What this task involves → Your task is to quote, unchanged, only the lines from the one with "3, .55, bump=.6, bscale=220)" through the one with "M_white_pl = simple('white_plastic', (.6,.6,.58), .4)", both ends included.

===== Data

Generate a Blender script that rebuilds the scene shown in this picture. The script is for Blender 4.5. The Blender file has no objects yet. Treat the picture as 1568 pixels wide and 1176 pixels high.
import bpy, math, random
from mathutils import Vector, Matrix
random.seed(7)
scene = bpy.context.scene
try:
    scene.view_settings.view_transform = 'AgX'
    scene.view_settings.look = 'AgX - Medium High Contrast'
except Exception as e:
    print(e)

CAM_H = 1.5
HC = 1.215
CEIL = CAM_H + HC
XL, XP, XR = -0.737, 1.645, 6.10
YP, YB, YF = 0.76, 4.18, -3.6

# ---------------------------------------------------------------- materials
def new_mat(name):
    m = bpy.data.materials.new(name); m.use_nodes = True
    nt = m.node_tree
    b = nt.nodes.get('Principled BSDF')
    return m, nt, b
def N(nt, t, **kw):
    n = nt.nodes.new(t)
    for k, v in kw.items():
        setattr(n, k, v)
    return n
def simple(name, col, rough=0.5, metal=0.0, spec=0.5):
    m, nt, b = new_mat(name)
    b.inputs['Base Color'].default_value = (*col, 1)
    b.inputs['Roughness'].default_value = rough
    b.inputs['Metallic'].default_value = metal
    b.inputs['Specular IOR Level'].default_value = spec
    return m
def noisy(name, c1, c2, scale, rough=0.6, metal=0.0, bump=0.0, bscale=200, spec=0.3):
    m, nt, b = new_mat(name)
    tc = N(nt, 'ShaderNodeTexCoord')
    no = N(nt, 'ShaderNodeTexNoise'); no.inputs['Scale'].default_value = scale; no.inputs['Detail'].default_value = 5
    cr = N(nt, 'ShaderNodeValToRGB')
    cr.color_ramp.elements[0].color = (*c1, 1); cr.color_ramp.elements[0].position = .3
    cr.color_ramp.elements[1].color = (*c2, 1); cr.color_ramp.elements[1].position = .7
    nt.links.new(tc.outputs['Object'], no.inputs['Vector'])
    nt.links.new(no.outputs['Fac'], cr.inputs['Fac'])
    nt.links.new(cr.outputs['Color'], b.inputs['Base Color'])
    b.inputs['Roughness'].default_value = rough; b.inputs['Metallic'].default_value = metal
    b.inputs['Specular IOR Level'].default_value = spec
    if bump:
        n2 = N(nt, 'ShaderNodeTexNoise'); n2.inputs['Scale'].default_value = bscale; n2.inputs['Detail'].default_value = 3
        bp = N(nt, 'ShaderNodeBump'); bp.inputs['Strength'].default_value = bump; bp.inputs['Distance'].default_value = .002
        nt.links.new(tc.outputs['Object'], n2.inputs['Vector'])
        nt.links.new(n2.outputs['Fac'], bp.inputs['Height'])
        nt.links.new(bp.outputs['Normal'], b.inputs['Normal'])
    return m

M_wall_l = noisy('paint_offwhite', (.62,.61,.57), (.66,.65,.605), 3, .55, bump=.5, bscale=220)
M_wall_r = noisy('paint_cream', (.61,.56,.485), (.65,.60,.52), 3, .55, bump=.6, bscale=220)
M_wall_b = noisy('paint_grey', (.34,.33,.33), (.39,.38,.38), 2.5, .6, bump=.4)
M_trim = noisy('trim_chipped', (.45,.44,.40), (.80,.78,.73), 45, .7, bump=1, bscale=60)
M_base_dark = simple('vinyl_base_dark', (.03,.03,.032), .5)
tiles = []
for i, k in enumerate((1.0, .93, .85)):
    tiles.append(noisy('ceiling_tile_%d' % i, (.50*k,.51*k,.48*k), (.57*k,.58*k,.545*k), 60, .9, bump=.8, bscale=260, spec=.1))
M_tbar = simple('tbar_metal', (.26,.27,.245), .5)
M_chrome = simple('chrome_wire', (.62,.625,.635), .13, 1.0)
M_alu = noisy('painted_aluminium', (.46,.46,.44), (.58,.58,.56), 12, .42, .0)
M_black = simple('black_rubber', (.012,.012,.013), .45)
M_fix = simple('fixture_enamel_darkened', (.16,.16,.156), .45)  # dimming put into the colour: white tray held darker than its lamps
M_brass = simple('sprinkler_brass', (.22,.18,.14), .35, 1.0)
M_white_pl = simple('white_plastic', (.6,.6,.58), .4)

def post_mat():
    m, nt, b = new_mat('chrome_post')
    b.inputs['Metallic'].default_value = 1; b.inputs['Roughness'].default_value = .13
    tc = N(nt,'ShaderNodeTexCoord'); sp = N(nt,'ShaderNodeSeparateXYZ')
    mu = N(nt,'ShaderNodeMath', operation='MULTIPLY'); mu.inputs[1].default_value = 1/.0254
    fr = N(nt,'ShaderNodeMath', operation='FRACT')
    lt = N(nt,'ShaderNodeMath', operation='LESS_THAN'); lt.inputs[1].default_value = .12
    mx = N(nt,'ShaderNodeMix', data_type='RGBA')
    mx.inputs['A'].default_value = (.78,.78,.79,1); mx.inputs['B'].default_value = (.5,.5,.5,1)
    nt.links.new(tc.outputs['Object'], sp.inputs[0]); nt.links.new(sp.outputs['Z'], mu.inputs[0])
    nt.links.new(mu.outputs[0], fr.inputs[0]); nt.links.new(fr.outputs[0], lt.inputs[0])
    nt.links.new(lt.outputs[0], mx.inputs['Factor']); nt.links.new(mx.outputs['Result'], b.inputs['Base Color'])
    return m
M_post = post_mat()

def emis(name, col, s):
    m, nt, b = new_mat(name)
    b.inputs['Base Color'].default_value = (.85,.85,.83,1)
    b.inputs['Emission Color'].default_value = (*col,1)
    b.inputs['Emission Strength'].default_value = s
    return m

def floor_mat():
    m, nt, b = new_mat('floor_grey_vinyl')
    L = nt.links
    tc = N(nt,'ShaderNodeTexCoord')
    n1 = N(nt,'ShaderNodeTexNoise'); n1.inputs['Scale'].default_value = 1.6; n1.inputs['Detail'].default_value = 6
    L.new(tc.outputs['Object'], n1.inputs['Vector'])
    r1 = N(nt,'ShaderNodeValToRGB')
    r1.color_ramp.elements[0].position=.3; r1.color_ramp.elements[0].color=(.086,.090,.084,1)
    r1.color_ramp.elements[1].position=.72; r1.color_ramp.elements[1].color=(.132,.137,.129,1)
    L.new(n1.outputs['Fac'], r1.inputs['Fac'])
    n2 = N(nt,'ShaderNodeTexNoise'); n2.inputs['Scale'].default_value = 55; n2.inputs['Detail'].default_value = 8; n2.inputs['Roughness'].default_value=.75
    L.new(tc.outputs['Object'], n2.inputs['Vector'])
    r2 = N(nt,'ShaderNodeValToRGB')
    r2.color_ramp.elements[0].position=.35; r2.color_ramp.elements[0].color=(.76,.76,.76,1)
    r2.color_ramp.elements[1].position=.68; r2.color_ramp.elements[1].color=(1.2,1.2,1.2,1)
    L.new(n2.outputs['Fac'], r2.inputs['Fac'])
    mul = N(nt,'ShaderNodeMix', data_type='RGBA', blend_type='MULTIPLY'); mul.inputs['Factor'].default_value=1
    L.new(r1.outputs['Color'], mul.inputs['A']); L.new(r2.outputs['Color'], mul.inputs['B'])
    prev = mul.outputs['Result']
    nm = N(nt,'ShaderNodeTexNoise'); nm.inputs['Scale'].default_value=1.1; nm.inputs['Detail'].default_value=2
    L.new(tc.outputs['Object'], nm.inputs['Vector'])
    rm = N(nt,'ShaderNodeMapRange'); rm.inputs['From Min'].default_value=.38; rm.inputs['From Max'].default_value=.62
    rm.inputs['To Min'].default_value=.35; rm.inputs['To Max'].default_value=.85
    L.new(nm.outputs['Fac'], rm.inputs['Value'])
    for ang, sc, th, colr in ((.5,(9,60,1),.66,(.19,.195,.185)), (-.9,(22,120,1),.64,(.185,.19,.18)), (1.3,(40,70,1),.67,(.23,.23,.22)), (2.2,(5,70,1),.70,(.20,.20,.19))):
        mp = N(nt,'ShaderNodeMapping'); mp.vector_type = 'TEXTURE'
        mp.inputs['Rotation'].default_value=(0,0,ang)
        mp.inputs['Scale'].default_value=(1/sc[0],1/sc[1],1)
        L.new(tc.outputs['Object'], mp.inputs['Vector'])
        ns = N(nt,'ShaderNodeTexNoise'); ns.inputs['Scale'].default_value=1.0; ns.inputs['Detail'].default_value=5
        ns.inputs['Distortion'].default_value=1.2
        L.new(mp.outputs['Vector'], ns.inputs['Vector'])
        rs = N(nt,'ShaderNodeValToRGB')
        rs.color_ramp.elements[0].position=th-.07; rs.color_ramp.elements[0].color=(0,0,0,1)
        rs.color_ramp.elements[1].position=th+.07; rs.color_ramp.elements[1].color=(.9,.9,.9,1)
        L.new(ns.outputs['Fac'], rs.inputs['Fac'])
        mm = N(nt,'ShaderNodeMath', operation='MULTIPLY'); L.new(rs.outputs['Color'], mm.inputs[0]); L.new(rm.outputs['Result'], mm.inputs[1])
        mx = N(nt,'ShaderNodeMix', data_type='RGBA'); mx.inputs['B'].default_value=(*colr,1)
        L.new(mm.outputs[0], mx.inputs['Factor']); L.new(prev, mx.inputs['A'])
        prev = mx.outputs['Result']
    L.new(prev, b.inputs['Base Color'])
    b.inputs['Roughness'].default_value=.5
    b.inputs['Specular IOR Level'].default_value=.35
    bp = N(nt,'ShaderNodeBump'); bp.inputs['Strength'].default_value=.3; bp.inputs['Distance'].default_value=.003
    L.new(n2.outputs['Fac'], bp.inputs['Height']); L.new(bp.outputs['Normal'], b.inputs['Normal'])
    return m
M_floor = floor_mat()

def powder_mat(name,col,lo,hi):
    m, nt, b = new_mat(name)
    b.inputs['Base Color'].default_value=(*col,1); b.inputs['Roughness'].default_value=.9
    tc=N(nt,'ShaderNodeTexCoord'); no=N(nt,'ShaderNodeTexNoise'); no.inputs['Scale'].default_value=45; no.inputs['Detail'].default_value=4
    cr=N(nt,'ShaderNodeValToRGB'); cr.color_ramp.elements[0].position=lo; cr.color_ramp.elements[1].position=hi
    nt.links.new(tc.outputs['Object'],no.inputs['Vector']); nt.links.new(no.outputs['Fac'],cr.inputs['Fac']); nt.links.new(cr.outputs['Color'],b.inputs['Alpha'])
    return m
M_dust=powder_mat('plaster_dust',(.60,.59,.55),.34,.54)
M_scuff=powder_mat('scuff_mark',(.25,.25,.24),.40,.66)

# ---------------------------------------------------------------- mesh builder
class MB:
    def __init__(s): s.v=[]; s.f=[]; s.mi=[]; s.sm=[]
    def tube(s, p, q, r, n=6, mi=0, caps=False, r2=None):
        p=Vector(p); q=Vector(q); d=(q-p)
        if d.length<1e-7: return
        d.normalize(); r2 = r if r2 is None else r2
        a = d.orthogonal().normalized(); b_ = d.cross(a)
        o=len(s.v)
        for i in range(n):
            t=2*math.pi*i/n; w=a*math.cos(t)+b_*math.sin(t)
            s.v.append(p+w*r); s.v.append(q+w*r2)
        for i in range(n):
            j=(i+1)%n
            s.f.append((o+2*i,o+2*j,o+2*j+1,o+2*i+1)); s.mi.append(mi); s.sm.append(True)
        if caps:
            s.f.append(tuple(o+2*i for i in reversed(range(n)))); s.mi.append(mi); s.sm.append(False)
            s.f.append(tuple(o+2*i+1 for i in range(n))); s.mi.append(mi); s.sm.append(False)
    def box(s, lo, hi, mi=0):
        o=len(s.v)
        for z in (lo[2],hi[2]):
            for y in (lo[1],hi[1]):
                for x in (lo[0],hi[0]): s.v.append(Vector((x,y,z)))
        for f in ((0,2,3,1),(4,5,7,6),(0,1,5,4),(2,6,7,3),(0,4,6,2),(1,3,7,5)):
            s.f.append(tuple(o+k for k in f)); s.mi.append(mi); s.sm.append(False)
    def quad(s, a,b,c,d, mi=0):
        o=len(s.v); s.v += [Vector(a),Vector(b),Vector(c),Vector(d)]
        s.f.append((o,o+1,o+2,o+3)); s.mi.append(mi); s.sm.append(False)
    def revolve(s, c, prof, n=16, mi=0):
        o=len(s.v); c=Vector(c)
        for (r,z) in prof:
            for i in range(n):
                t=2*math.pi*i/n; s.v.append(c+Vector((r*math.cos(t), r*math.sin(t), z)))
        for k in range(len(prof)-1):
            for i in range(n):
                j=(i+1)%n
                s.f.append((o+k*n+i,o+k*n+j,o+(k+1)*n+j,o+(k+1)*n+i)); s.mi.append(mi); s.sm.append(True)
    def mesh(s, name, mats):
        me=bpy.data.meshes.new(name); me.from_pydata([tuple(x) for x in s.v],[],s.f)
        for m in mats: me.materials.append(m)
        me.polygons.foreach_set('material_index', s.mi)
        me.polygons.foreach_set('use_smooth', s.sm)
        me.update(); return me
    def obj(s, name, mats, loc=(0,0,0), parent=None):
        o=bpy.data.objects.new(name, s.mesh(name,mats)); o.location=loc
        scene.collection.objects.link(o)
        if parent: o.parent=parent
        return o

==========

Output →
M_wall_r = noisy('paint_cream', (.61,.56,.485), (.65,.60,.52), 3, .55, bump=.6, bscale=220)
M_wall_b = noisy('paint_grey', (.34,.33,.33), (.39,.38,.38), 2.5, .6, bump=.4)
M_trim = noisy('trim_chipped', (.45,.44,.40), (.80,.78,.73), 45, .7, bump=1, bscale=60)
M_base_dark = simple('vinyl_base_dark', (.03,.03,.032), .5)
tiles = []
for i, k in enumerate((1.0, .93, .85)):
    tiles.append(noisy('ceiling_tile_%d' % i, (.50*k,.51*k,.48*k), (.57*k,.58*k,.545*k), 60, .9, bump=.8, bscale=260, spec=.1))
M_tbar = simple('tbar_metal', (.26,.27,.245), .5)
M_chrome = simple('chrome_wire', (.62,.625,.635), .13, 1.0)
M_alu = noisy('painted_aluminium', (.46,.46,.44), (.58,.58,.56), 12, .42, .0)
M_black = simple('black_rubber', (.012,.012,.013), .45)
M_fix = simple('fixture_enamel_darkened', (.16,.16,.156), .45)  # dimming put into the colour: white tray held darker than its lamps
M_brass = simple('sprinkler_brass', (.22,.18,.14), .35, 1.0)
M_white_pl = simple('white_plastic', (.6,.6,.58), .4)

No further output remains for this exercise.